**Data for this task**
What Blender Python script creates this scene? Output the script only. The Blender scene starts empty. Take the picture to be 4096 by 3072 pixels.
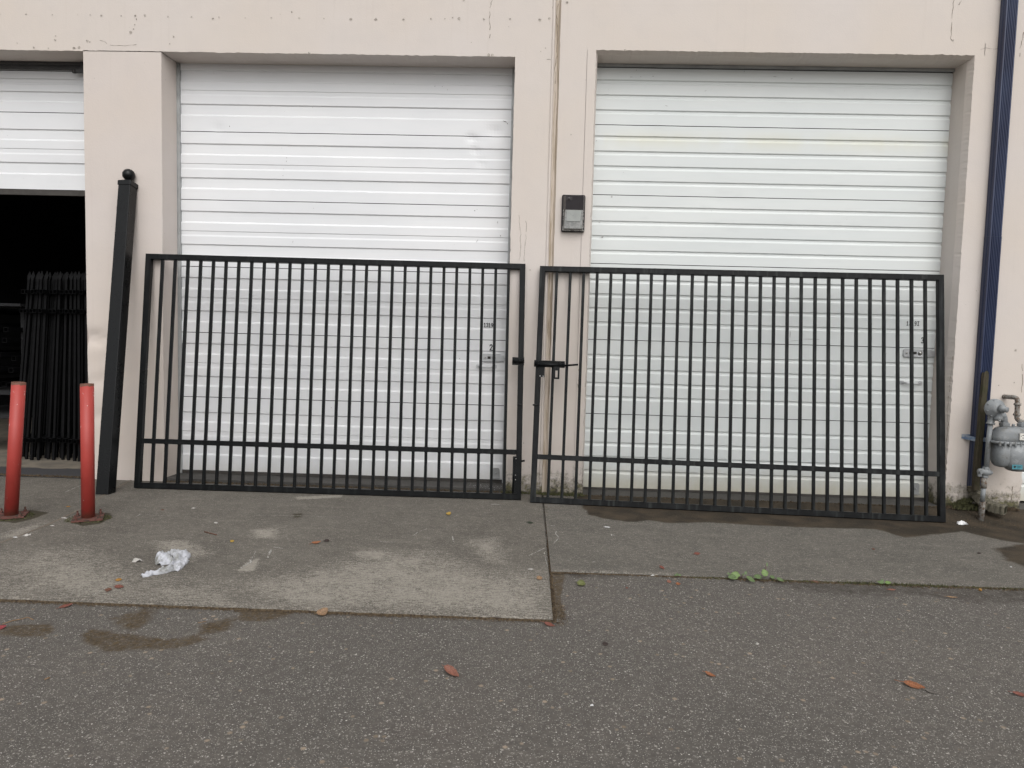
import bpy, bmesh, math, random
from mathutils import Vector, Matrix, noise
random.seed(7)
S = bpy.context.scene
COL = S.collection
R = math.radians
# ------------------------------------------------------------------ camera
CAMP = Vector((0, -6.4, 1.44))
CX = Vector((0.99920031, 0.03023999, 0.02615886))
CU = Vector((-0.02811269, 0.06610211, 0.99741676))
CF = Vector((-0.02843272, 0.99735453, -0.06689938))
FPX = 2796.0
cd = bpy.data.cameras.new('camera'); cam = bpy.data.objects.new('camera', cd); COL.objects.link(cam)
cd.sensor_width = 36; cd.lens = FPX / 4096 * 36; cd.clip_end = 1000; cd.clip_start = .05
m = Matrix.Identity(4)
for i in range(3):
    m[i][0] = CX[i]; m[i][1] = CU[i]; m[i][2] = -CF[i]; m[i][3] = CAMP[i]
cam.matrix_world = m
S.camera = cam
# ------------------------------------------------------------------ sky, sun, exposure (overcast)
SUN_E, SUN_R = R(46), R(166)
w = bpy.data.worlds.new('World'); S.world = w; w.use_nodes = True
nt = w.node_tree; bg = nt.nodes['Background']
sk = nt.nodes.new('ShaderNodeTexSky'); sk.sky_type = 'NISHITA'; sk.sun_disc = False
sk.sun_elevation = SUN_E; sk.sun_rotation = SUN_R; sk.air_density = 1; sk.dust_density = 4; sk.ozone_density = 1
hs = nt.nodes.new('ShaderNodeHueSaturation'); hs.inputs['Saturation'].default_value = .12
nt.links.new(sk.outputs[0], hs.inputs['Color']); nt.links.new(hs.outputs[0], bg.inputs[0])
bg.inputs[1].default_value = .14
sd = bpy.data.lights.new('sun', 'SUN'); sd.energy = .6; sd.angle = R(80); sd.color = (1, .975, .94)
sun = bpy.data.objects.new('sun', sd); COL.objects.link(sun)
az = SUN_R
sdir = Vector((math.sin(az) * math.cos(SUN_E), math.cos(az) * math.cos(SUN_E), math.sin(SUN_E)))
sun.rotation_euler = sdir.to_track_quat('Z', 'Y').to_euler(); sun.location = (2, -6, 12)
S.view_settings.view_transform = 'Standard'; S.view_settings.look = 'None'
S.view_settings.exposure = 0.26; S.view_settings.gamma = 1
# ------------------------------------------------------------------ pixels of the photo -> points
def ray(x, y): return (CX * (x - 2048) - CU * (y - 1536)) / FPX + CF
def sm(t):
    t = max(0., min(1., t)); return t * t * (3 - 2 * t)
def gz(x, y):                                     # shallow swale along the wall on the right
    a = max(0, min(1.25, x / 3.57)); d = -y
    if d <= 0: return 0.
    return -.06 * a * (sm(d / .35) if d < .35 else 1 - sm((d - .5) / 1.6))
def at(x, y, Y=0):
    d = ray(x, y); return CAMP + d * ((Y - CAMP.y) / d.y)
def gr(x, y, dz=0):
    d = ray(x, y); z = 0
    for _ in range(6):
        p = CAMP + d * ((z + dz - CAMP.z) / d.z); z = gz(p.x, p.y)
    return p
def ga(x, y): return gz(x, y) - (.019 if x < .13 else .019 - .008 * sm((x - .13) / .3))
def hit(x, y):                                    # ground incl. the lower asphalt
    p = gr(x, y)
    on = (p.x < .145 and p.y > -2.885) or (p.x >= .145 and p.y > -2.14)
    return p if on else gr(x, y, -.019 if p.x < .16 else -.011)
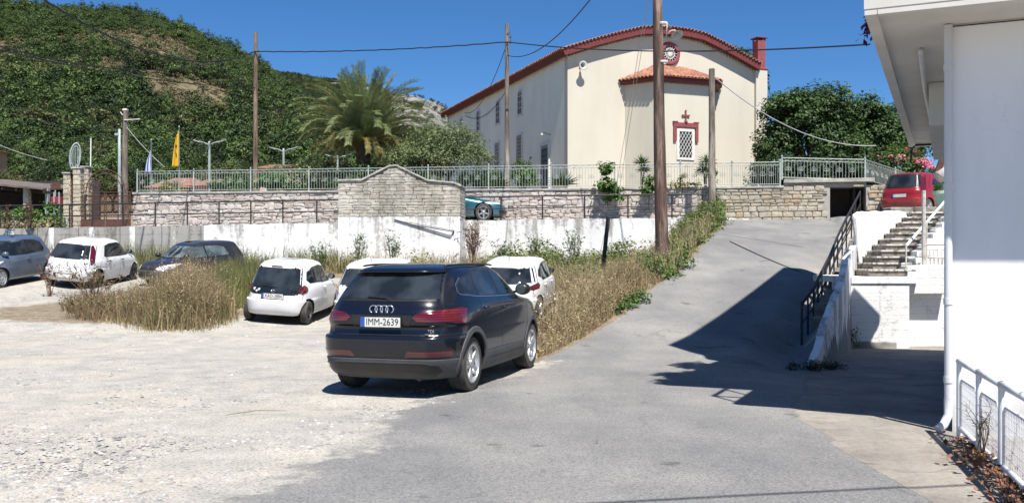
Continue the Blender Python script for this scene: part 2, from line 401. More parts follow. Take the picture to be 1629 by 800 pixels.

**Task instructions**
Return each line of the data that contains the string "from".

**Problem solution**
from mathutils import Vector, Matrix, noise
Continue the Blender Python script for this scene: part 2, from line 401. More parts follow. Take the picture to be 1629 by 800 pixels.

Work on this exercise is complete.